Hoe loyaal is Ruslands eigen grensgebied?
In deze poly-etnische regio zijn Oekraïense troepen begin augustus binnengevallen en de eerste week nog niet verdreven. Dat de Oekraïners opereren in een gebied dat hen niet per definitie vijandig hoeft te zijn, illustreren sommige filmpjes. In een video laat een oudere dorpeling in de provincie Koersk, die met een Oekraïens legervoertuig wilde meeliften, zich er zelfs op voorstaan dat ze, hoewel naar eigen zeggen Russin, ook Oekraïens spreekt. Vermoedelijk is deze vrouw een voorbeeld van het onderzoek dat Boeblikov ruim vijf jaar geleden in Belgorod deed.

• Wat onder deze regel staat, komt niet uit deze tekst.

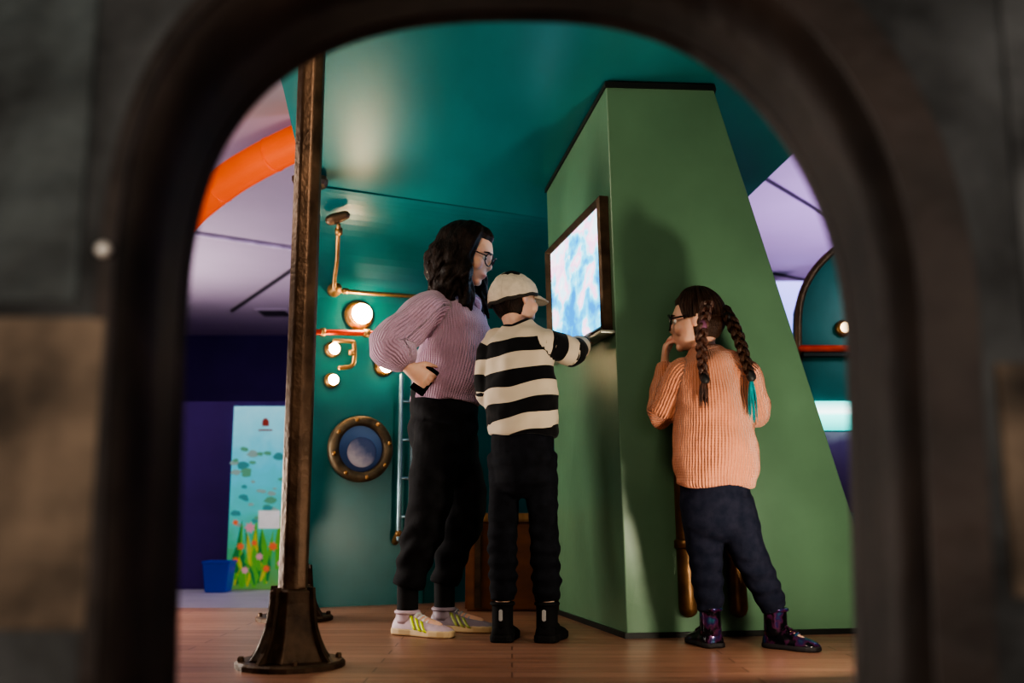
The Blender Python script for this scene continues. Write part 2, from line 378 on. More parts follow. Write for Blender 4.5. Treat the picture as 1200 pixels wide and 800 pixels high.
# poster, emission in its board and print stands in for a spotlight
YP = 8.24
a = P(272, 476, YP); b = P(352, 690, YP); a.x = P(270, 580, YP).x
pw, ph = b.x-a.x, a.z-b.z; cx = (a.x+b.x)/2
ps = thing('wall_poster', 'tall poster of an underwater reef on the deep violet wall', 'poster', (cx, YP, b.z+.003))
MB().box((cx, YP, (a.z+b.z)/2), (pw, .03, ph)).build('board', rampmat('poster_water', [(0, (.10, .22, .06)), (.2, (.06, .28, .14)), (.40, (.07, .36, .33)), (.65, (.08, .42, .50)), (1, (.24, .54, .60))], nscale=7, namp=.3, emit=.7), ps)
def pp(px, py, o=.018): q = P(px, py, YP-o); return q
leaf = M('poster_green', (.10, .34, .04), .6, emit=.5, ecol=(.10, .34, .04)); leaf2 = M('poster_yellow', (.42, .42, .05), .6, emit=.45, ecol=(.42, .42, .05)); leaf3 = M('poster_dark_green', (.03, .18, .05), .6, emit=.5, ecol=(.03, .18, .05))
for k in range(60):
    x = random.uniform(272, 347); h = random.uniform(10, 70)*(1 if k < 36 else .5); w = random.uniform(2.5, 6); l = random.uniform(-9, 9); base = 688-random.uniform(0, 22)
    q = [pp(x-w*.3, base), pp(x+w*.3, base), pp(x+w*.8+l*.5, base-h*.55), pp(x+l, base-h), pp(x-w*.6+l*.5, base-h*.55)]
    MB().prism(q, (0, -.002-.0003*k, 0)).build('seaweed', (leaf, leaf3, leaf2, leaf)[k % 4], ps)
reefm = [M('poster_reef', (.10, .30, .18), .6, emit=.5, ecol=(.10, .30, .18)), M('poster_reef_grey', (.22, .34, .30), .6, emit=.5, ecol=(.22, .34, .30)), M('poster_reef_deep', (.05, .24, .24), .6, emit=.5, ecol=(.05, .24, .24))]
for k in range(34):
    x, y = random.uniform(274, 332), random.uniform(525, 618)
    rr = random.uniform(3, 9)
    MB().prism([pp(x+rr*math.cos(t)*random.uniform(.6, 1), y+rr*.6*math.sin(t)*random.uniform(.6, 1), .017) for t in np.linspace(0, 5.7, 9)], (0, -.001-.0003*k, 0)).build('reef_shape', reefm[k % 3], ps)
cm = M('poster_coral', (.72, .16, .06), .6, emit=.4, ecol=(.72, .16, .06)); cm2 = M('poster_pink_coral', (.62, .30, .34), .6, emit=.4, ecol=(.62, .30, .34))
for k, (x, y, r) in enumerate(((293, 618, 7), (282, 640, 5), (320, 640, 6), (304, 652, 5), (276, 612, 4), (312, 666, 5), (287, 668, 5), (298, 636, 4), (276, 656, 4), (328, 660, 4))):
    MB().prism([pp(x+r*math.cos(t)*(1 if i % 2 else .6), y+r*math.sin(t)*(1 if i % 2 else .6), .040) for i, t in enumerate(np.linspace(0, 2*math.pi, 15)[:-1])], (0, -.002, 0)).build('coral', cm if k % 3 else cm2, ps)
MB().prism([pp(303, 598, .044), pp(328, 598, .044), pp(328, 619, .044), pp(303, 619, .044)], (0, -.002, 0)).build('caption_plate', M('caption_white', (.7, .7, .66), .5, emit=.4, ecol=(.7, .68, .62)), ps)
mb = MB(); mb.prism([pp(307.5, 499), pp(307.5, 493), pp(310, 490), pp(312.5, 490), pp(315, 493), pp(315, 499)], (0, -.003, 0)); mb.build('emblem', redm, ps)
MB().prism([pp(303, 503), pp(319, 503), pp(319, 504.6), pp(303, 504.6)], (0, -.003, 0)).build('emblem_bar', redm, ps)
# blue bin
q = PF(259, 692, -.15); bn = thing('waste_bin', 'blue plastic bin on the pale floor before the violet wall', 'bin', (q.x, 8.0, -.15))
MB().lathe((q.x, 8.0, -.149), [(.115, 0), (.145, .22), (.155, .22), (.155, .235), (.138, .235), (.11, .015)], seg=4, side=(1, 0, 0)).build('bin_body', bluep, bn, bevel=.008)
# ------------------------------------------------------------ posts
def post(x, y, label):
    t = thing('support_post', label, 'post', (x, y, 0), 'bronze posts holding up the teal canopy')
    zt_ = ceilz(x, y)
    MB().lathe((x, y, .2), [(.046, 0), (.046, zt_-.2-.014)], seg=8).build('pole', rust, t, bevel=.006)
    MB().lathe((x, y, .020), [(.128, 0), (.112, .025), (.098, .055), (.086, .09), (.078, .13), (.073, .17), (.073, .205), (.056, .21)], seg=6).build('base_flare', rustbase, t, bevel=.004)
    MB().lathe((x, y, .0), [(.165, 0), (.165, .014), (.158, .020)], seg=20).build('base_plate', rustbase, t)
    for k in range(4):
        a = math.pi/4+k*math.pi/2+.3; d = V((math.cos(a), math.sin(a), 0)); w = V((-d.y, d.x, 0))*.006; b0 = V((x, y, .020))
        pr = [b0+d*.06, b0+d*.150, b0+d*.125+V((0, 0, .03)), b0+d*.095+V((0, 0, .10)), b0+d*.082+V((0, 0, .215)), b0+d*.06+V((0, 0, .215))]
        MB().prism([q_-w for q_ in pr], w*2).build('fin', rustbase, t)
        a += math.pi/4
        MB().lathe((x+.146*math.cos(a), y+.146*math.sin(a), .018), [(.010, 0), (.010, .012), (.006, .016)], seg=6).build('bolt', rust, t)
    MB().lathe((x, y, zt_-.055), [(.075, 0), (.085, .02), (.085, .04)], seg=8).build('top_collar', rust, t)
    return t
q = PF(340, 780); post(q.x, q.y, 'nearer aged bronze post with flared foot and round plate')
q = PF(345, 726); post(q.x, q.y, 'farther bronze post mostly hidden behind the near post')
# ------------------------------------------------------------ pillar with screen
br_ = PF(1042, 741)
bl = [V((.426, 3.816, 0)), br_, V((br_.x+.02, 4.80, 0)), V((.215, 4.71, 0))]
tp = [(.374, 3.731), (.808, 3.786), (.86, 4.74), (.17, 4.71)]
tl = [V((x, y, ceilz(x, y)-.004)) for x, y in tp]
pl = thing('pillar', 'tall tapering green painted pillar carrying the lit screen', 'pillar', (.8, 4.3, 0))
e0 = .012
MB().hexa([v+V((0, 0, e0)) for v in bl], tl).build('body', green, pl, bevel=.004)
def lerp(a, b, t): return a+(b-a)*t
def ringtrim(z0, z1, out, idx):
    mb = MB()
    for i, j in idx:
        def pt(k, z): return lerp(bl[k], tl[k], z/tl[k].z)
        cc = lambda k, z: sum((pt(m, z) for m in range(4)), V((0, 0, 0)))/4
        def o(k, z, d):
            p = pt(k, z); c = cc(k, z); r = V((p.x-c.x, p.y-c.y, 0)).normalized(); return p+r*d
        za = lambda k: z0 if z0 >= 0 else tl[k].z+z0
        zb = lambda k: z1 if z1 > 0 else tl[k].z+z1
        mb.hexa([o(i, za(i), -.02), o(j, za(j), -.02), o(j, za(j), out), o(i, za(i), out)], [o(i, zb(i), -.02), o(j, zb(j), -.02), o(j, zb(j), out), o(i, zb(i), out)])
    return mb
ringtrim(-.022, -.002, .014, ((0, 1), (3, 0), (1, 2))).build('top_trim', dark, pl)
ringtrim(0.0, .02, .012, ((0, 1), (3, 0), (1, 2))).build('base_trim', dark, pl)
pipebr = M('dull_brown_brass', (.2, .11, .05), .4, .7, .4, 12, .15, 40)
for k, (u, w) in enumerate((((801, 560), (803, 712)), ((860, 585), (866, 712)))):
    a = P(u[0], u[1], 3.80+.02*k); b = P(w[0], w[1], 3.83+.02*k); a.y = 3.83+.02*k; b.y = 3.835+.02*k; b.x = a.x+.01
    t = MB(); t.tube([(a+V((0, .12, .03)), .033), (a+V((0, .04, .035)), .034), (a, .034), (lerp(a, b, .5), .034), (b, .036)], seg=16, sub=6)
    tb = t.build('brass_pipe', pipebr, pl, True); tb['label'] = 'dull brass pipe behind the girl in the peach sweater'
    MB().lathe(lerp(a, b, .55), [(.036, 0), (.043, .006), (.043, .03), (.036, .036)], seg=16).build('pipe_collar', pipebr, tb, True)
def LF(s, z, o=0):
    a = lerp(bl[0], tl[0], z/tl[0].z); b = lerp(bl[3], tl[3], z/tl[3].z)
    nn = V((-(b-a).y, (b-a).x, 0)).normalized(); return lerp(a, b, s)+nn*o
sc = thing('display_screen', 'large wall screen with bright blue sea picture in a dark frame', 'screen', LF(.5, 1.15))
z0, z1 = 1.155, 1.69; s0, s1 = .03, .92; fr = .028
mb = MB()
def fbar(sa, sb, za, zb, o1, o2): mb.hexa([LF(sa, za, o1), LF(sb, za, o1), LF(sb, zb, o1), LF(sa, zb, o1)], [LF(sa, za, o2), LF(sb, za, o2), LF(sb, zb, o2), LF(sa, zb, o2)])
fs_ = fr/.92; fs2 = .055
# mitred frame, bevelled towards the picture
def mitre():
    O = [(s0, z0), (s1, z0), (s1, z1), (s0, z1)]; I = [(s0+fs_, z0+fr), (s1-fs2, z0+fr), (s1-fs2, z1-fr), (s0+fs_, z1-fr)]
    Md = [(lerp(o[0], i[0], .45), lerp(o[1], i[1], .45)) for o, i in zip(O, I)]
    vs = [LF(*q_, .001) for q_ in O]+[LF(*q_, .036) for q_ in O]+[LF(*q_, .045) for q_ in Md]+[LF(*q_, .028) for q_ in I]+[LF(*q_, .001) for q_ in I]
    fs = []
    for L_ in range(4):
        for k in range(4):
            j = (k+1) % 4; fs.append((L_*4+k, L_*4+j, L_*4+4+j, L_*4+4+k))
    for k in range(4):
        j = (k+1) % 4; fs.append((16+k, 16+j, j, k))
    return vs, fs
mb.add(*mitre())
mb.build('frame', M('worn_metal_frame', (.085, .055, .035), .4, .6, .4, 14), sc)
mb = MB(); fbar(.0, s1, z0-.016, z0-.004, .001, .06)
mb.build('ledge', M('glint_ledge_metal', (.42, .42, .36), .35, .4, .2), sc, bevel=.003)  # pale ledge added to stand in for the glint below the screen
mb = MB(); fbar(s0+fs_, s1-fs2, z0+fr, z1-fr, .004, .024)
def screenmat():
    m, n, b = nt('sea_picture')
    tc = n.nodes.new('ShaderNodeTexCoord'); mp = n.nodes.new('ShaderNodeMapping'); mp.inputs['Scale'].default_value = (1, 1, 1.5); mp.inputs['Location'].default_value = (.3, .2, .1); lk(n, tc.outputs['Object'], mp.inputs[0])
    no = n.nodes.new('ShaderNodeTexNoise'); no.inputs['Scale'].default_value = 6; no.inputs['Detail'].default_value = 3; no.inputs['Distortion'].default_value = .2
    lk(n, mp.outputs[0], no.inputs['Vector'])
    sx = n.nodes.new('ShaderNodeSeparateXYZ'); lk(n, tc.outputs['Generated'], sx.inputs[0])
    ma = n.nodes.new('ShaderNodeMath'); ma.operation = 'MULTIPLY_ADD'; ma.inputs[1].default_value = .2; lk(n, sx.outputs['Z'], ma.inputs[0]); lk(n, no.outputs['Fac'], ma.inputs[2])
    cr = n.nodes.new('ShaderNodeValToRGB'); e = cr.color_ramp.elements
    e[0].position = .42; e[0].color = (.01, .22, .58, 1); e[1].position = .86; e[1].color = (1, .88, .94, 1)
    for p, c in ((.51, (.03, .42, .76)), (.57, (.12, .64, .88)), (.61, (.42, .80, .94)), (.65, (.90, .46, .72)), (.71, (.95, .70, .86)), (.76, (.50, .80, .96))):
        x = e.new(p); x.color = (*c, 1)
    lk(n, ma.outputs[0], cr.inputs[0]); b.inputs['Base Color'].default_value = (.02, .02, .02, 1); b.inputs['Roughness'].default_value = .2
    lk(n, cr.outputs[0], b.inputs['Emission Color']); b.inputs['Emission Strength'].default_value = 2.2; return m
mb.build('display', screenmat(), sc)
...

Voor veel Russen betekent Oekraïne niets meer of minder dan ‘grensland’ (oe-kraïne). Maar ook Rusland kent zijn grensgebieden (kraj). Of het Kremlin op die nog steeds multiculturele streken aan de noordgrens van Oekraïne zoveel positieve greep heeft dat de plaatselijke bevolking er zich zal keren tegen de Oekraïense ‘indringers’ zal nog moeten blijken.